'''
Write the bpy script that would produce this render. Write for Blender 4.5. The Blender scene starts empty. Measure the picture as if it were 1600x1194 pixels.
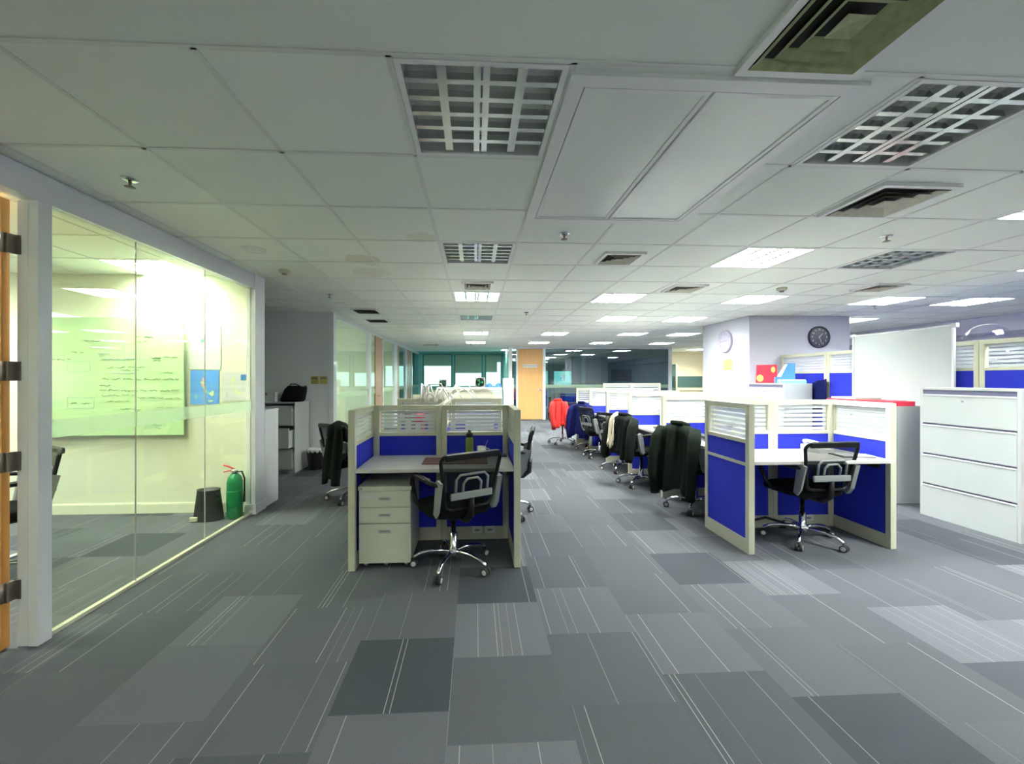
import bpy, bmesh, math, random
from mathutils import Vector, Matrix
R = math.radians
PI = math.pi
random.seed(7)
scn = bpy.context.scene
col = scn.collection

# ---------------------------------------------------------------- camera
H = 1.40
CEIL = 2.488
cd = bpy.data.cameras.new('camera')
cd.sensor_width = 36.0
cd.lens = 36.0 * 650 / 1600
cd.shift_x = 24.5 / 1600
cd.shift_y = -5.0 / 1600
cd.clip_end = 200
cam = bpy.data.objects.new('camera', cd)
cam.location = (0, 0, H)
cam.rotation_euler = (R(90), 0, R(-2.95))
col.objects.link(cam)
scn.camera = cam

# ---------------------------------------------------------------- world, exposure
scn.view_settings.view_transform = 'Standard'
scn.view_settings.look = 'None'
scn.view_settings.exposure = 2.2
scn.view_settings.gamma = 1.0
scn.view_settings.use_curve_mapping = False
w = bpy.data.worlds.new('world')
scn.world = w
w.use_nodes = True
bg = w.node_tree.nodes['Background']
bg.inputs[0].default_value = (0.62, 0.92, 0.88, 1)
bg.inputs[1].default_value = 0.6

# ---------------------------------------------------------------- materials
def new_mat(name):
    m = bpy.data.materials.new(name)
    m.use_nodes = True
    nt = m.node_tree
    nt.nodes.clear()
    out = nt.nodes.new('ShaderNodeOutputMaterial')
    return m, nt, out

def N(nt, t, **kw):
    n = nt.nodes.new(t)
    for k, v in kw.items():
        setattr(n, k, v)
    return n

def math_n(nt, op, a, b=None, c=None):
    n = nt.nodes.new('ShaderNodeMath'); n.operation = op
    for i, v in enumerate((a, b, c)):
        if v is None: continue
        if isinstance(v, (int, float)): n.inputs[i].default_value = v
        else: nt.links.new(v, n.inputs[i])
    return n.outputs[0]

def mix_c(nt, fac, a, b, mode='MIX'):
    n = nt.nodes.new('ShaderNodeMix'); n.data_type = 'RGBA'; n.blend_type = mode
    if isinstance(fac, (int, float)): n.inputs[0].default_value = fac
    else: nt.links.new(fac, n.inputs[0])
    for i, v in ((6, a), (7, b)):
        if isinstance(v, tuple): n.inputs[i].default_value = (*v[:3], 1)
        else: nt.links.new(v, n.inputs[i])
    return n.outputs[2]

def mat(name, c, rough=0.5, metal=0.0, var=0.06, scale=6.0, bump=0.0, bscale=200.0, emis=None, es=0, spec=None):
    m, nt, out = new_mat(name)
    b = N(nt, 'ShaderNodeBsdfPrincipled')
    nt.links.new(b.outputs[0], out.inputs[0])
    tc = N(nt, 'ShaderNodeTexCoord')
    no = N(nt, 'ShaderNodeTexNoise'); no.inputs['Scale'].default_value = scale
    nt.links.new(tc.outputs['Object'], no.inputs['Vector'])
    d = tuple(max(0, x * (1 - var)) for x in c); e = tuple(min(1, x * (1 + var)) for x in c)
    nt.links.new(mix_c(nt, no.outputs[0], d, e), b.inputs['Base Color'])
    b.inputs['Roughness'].default_value = rough
    b.inputs['Metallic'].default_value = metal
    if spec is not None: b.inputs['Specular IOR Level'].default_value = spec
    if bump:
        n2 = N(nt, 'ShaderNodeTexNoise'); n2.inputs['Scale'].default_value = bscale
        nt.links.new(tc.outputs['Object'], n2.inputs['Vector'])
        bp = N(nt, 'ShaderNodeBump'); bp.inputs['Strength'].default_value = bump; bp.inputs['Distance'].default_value = 0.01
        nt.links.new(n2.outputs[0], bp.inputs['Height'])
        nt.links.new(bp.outputs[0], b.inputs['Normal'])
    if emis:
        b.inputs['Emission Color'].default_value = (*emis, 1)
        b.inputs['Emission Strength'].default_value = es
    return m

def glass(name, tint, refl=1.0, base=0.0, rough=0.0):
    """thin sheet: coloured transparency plus a fresnel mirror"""
    m, nt, out = new_mat(name)
    tr = N(nt, 'ShaderNodeBsdfTransparent'); tr.inputs[0].default_value = (*tint, 1)
    gl = N(nt, 'ShaderNodeBsdfGlossy'); gl.inputs['Roughness'].default_value = rough
    gl.inputs[0].default_value = (1, 1, 1, 1)
    lw = N(nt, 'ShaderNodeLayerWeight'); lw.inputs[0].default_value = 0.5
    fres = math_n(nt, 'MULTIPLY_ADD', math_n(nt, 'POWER', lw.outputs['Facing'], 5.0), 0.55, 0.025)
    tc = N(nt, 'ShaderNodeTexCoord'); no = N(nt, 'ShaderNodeTexNoise'); no.inputs['Scale'].default_value = 1.5
    nt.links.new(tc.outputs['Object'], no.inputs['Vector'])
    f = math_n(nt, 'MULTIPLY_ADD', fres, refl, base)
    f = math_n(nt, 'MULTIPLY', f, math_n(nt, 'MULTIPLY_ADD', no.outputs[0], 0.1, 0.95))
    mx = N(nt, 'ShaderNodeMixShader')
    nt.links.new(f, mx.inputs[0]); nt.links.new(tr.outputs[0], mx.inputs[1]); nt.links.new(gl.outputs[0], mx.inputs[2])
    nt.links.new(mx.outputs[0], out.inputs[0])
    return m

def frosted(name, c, alpha):
    m, nt, out = new_mat(name)
    tr = N(nt, 'ShaderNodeBsdfTransparent'); tr.inputs[0].default_value = (1, 1, 1, 1)
    df = N(nt, 'ShaderNodeBsdfDiffuse'); df.inputs[0].default_value = (*c, 1)
    tl = N(nt, 'ShaderNodeBsdfTranslucent'); tl.inputs[0].default_value = (*c, 1)
    tc = N(nt, 'ShaderNodeTexCoord'); no = N(nt, 'ShaderNodeTexNoise'); no.inputs['Scale'].default_value = 3
    nt.links.new(tc.outputs['Object'], no.inputs['Vector'])
    a = N(nt, 'ShaderNodeMixShader'); a.inputs[0].default_value = 0.45
    nt.links.new(df.outputs[0], a.inputs[1]); nt.links.new(tl.outputs[0], a.inputs[2])
    mx = N(nt, 'ShaderNodeMixShader')
    nt.links.new(math_n(nt, 'MULTIPLY_ADD', no.outputs[0], 0.06, alpha - .03), mx.inputs[0])
    nt.links.new(tr.outputs[0], mx.inputs[1]); nt.links.new(a.outputs[0], mx.inputs[2])
    nt.links.new(mx.outputs[0], out.inputs[0])
    return m

def emit(name, c, s):
    m, nt, out = new_mat(name)
    e = N(nt, 'ShaderNodeEmission'); e.inputs[0].default_value = (*c, 1); e.inputs[1].default_value = s
    nt.links.new(e.outputs[0], out.inputs[0])
    return m

def carpet():
    m, nt, out = new_mat('carpet_tiles')
    b = N(nt, 'ShaderNodeBsdfPrincipled'); b.inputs['Roughness'].default_value = 0.9
    b.inputs['Specular IOR Level'].default_value = 0.15
    nt.links.new(b.outputs[0], out.inputs[0])
    g = N(nt, 'ShaderNodeNewGeometry'); s = N(nt, 'ShaderNodeSeparateXYZ')
    nt.links.new(g.outputs['Position'], s.inputs[0])
    x, y = s.outputs[0], s.outputs[1]
    cx = math_n(nt, 'FLOOR', math_n(nt, 'DIVIDE', math_n(nt, 'ADD', x, 50.11), 0.5))
    wn = N(nt, 'ShaderNodeTexWhiteNoise', noise_dimensions='1D'); nt.links.new(cx, wn.inputs['W'])
    off = math_n(nt, 'MULTIPLY', math_n(nt, 'FLOOR', math_n(nt, 'MULTIPLY', wn.outputs[0], 3)), 0.1667)
    cy = math_n(nt, 'FLOOR', math_n(nt, 'DIVIDE', math_n(nt, 'ADD', math_n(nt, 'ADD', y, 50.24), off), 0.5))
    cmb = N(nt, 'ShaderNodeCombineXYZ'); nt.links.new(cx, cmb.inputs[0]); nt.links.new(cy, cmb.inputs[1])
    t = N(nt, 'ShaderNodeTexWhiteNoise', noise_dimensions='3D'); nt.links.new(cmb.outputs[0], t.inputs['Vector'])
    # stripes: thin threads at random places across the tile
    st = math_n(nt, 'FLOOR', math_n(nt, 'DIVIDE', math_n(nt, 'ADD', x, 50.11), 0.025))
    c2 = N(nt, 'ShaderNodeCombineXYZ'); nt.links.new(st, c2.inputs[0]); nt.links.new(cy, c2.inputs[1]); c2.inputs[2].default_value = 3.3
    t2 = N(nt, 'ShaderNodeTexWhiteNoise', noise_dimensions='3D'); nt.links.new(c2.outputs[0], t2.inputs['Vector'])
    thr = math_n(nt, 'MULTIPLY_ADD', math_n(nt, 'POWER', t.outputs[0], 5.0), -0.17, 0.905)
    on = math_n(nt, 'GREATER_THAN', t2.outputs[0], thr)
    fr = math_n(nt, 'FRACT', math_n(nt, 'DIVIDE', math_n(nt, 'ADD', x, 50.11), 0.025))
    thin = math_n(nt, 'LESS_THAN', fr, 0.15)
    stripe = math_n(nt, 'MULTIPLY', on, thin)
    sv = N(nt, 'ShaderNodeSeparateColor'); nt.links.new(t2.outputs[1], sv.inputs[0])
    stripe = math_n(nt, 'MULTIPLY', stripe, math_n(nt, 'MULTIPLY_ADD', sv.outputs[1], 0.55, 0.15))
    # tile tone
    cr = N(nt, 'ShaderNodeValToRGB'); nt.links.new(t.outputs[0], cr.inputs[0])
    e = cr.color_ramp.elements
    e[0].position = 0; e[0].color = (0.050, 0.058, 0.068, 1)
    e[1].position = 1; e[1].color = (0.130, 0.138, 0.156, 1)
    k = cr.color_ramp.elements.new(0.3); k.color = (0.086, 0.095, 0.107, 1)
    k = cr.color_ramp.elements.new(0.8); k.color = (0.098, 0.106, 0.120, 1)
    # fine ribs and pile noise
    rib = math_n(nt, 'SINE', math_n(nt, 'MULTIPLY', x, 2 * PI / 0.0083))
    no = N(nt, 'ShaderNodeTexNoise'); no.inputs['Scale'].default_value = 220; no.inputs['Detail'].default_value = 2
    nt.links.new(g.outputs['Position'], no.inputs['Vector'])
    k2 = math_n(nt, 'ADD', math_n(nt, 'MULTIPLY_ADD', rib, 0.05, 0.70), math_n(nt, 'MULTIPLY', no.outputs[0], 0.6))
    c = mix_c(nt, 1.0, cr.outputs[0], (1, 1, 1), 'MULTIPLY')
    cc = N(nt, 'ShaderNodeVectorMath', operation='SCALE'); nt.links.new(c, cc.inputs[0]); nt.links.new(k2, cc.inputs['Scale'])
    c = mix_c(nt, stripe, cc.outputs[0], (0.42, 0.42, 0.42))
    nt.links.new(c, b.inputs['Base Color'])
    bp = N(nt, 'ShaderNodeBump'); bp.inputs['Strength'].default_value = 0.5; bp.inputs['Distance'].default_value = 0.004
    nt.links.new(no.outputs[0], bp.inputs['Height']); nt.links.new(bp.outputs[0], b.inputs['Normal'])
    return m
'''
TASK DIRECTIONS
Pictures are excluded; extract exactly the lines from the start of the data through the line that holds "return n.outputs[0]", both ends included.

FINISHED TASK
Write the bpy script that would produce this render. Write for Blender 4.5. The Blender scene starts empty. Measure the picture as if it were 1600x1194 pixels.
import bpy, bmesh, math, random
from mathutils import Vector, Matrix
R = math.radians
PI = math.pi
random.seed(7)
scn = bpy.context.scene
col = scn.collection

# ---------------------------------------------------------------- camera
H = 1.40
CEIL = 2.488
cd = bpy.data.cameras.new('camera')
cd.sensor_width = 36.0
cd.lens = 36.0 * 650 / 1600
cd.shift_x = 24.5 / 1600
cd.shift_y = -5.0 / 1600
cd.clip_end = 200
cam = bpy.data.objects.new('camera', cd)
cam.location = (0, 0, H)
cam.rotation_euler = (R(90), 0, R(-2.95))
col.objects.link(cam)
scn.camera = cam

# ---------------------------------------------------------------- world, exposure
scn.view_settings.view_transform = 'Standard'
scn.view_settings.look = 'None'
scn.view_settings.exposure = 2.2
scn.view_settings.gamma = 1.0
scn.view_settings.use_curve_mapping = False
w = bpy.data.worlds.new('world')
scn.world = w
w.use_nodes = True
bg = w.node_tree.nodes['Background']
bg.inputs[0].default_value = (0.62, 0.92, 0.88, 1)
bg.inputs[1].default_value = 0.6

# ---------------------------------------------------------------- materials
def new_mat(name):
    m = bpy.data.materials.new(name)
    m.use_nodes = True
    nt = m.node_tree
    nt.nodes.clear()
    out = nt.nodes.new('ShaderNodeOutputMaterial')
    return m, nt, out

def N(nt, t, **kw):
    n = nt.nodes.new(t)
    for k, v in kw.items():
        setattr(n, k, v)
    return n

def math_n(nt, op, a, b=None, c=None):
    n = nt.nodes.new('ShaderNodeMath'); n.operation = op
    for i, v in enumerate((a, b, c)):
        if v is None: continue
        if isinstance(v, (int, float)): n.inputs[i].default_value = v
        else: nt.links.new(v, n.inputs[i])
    return n.outputs[0]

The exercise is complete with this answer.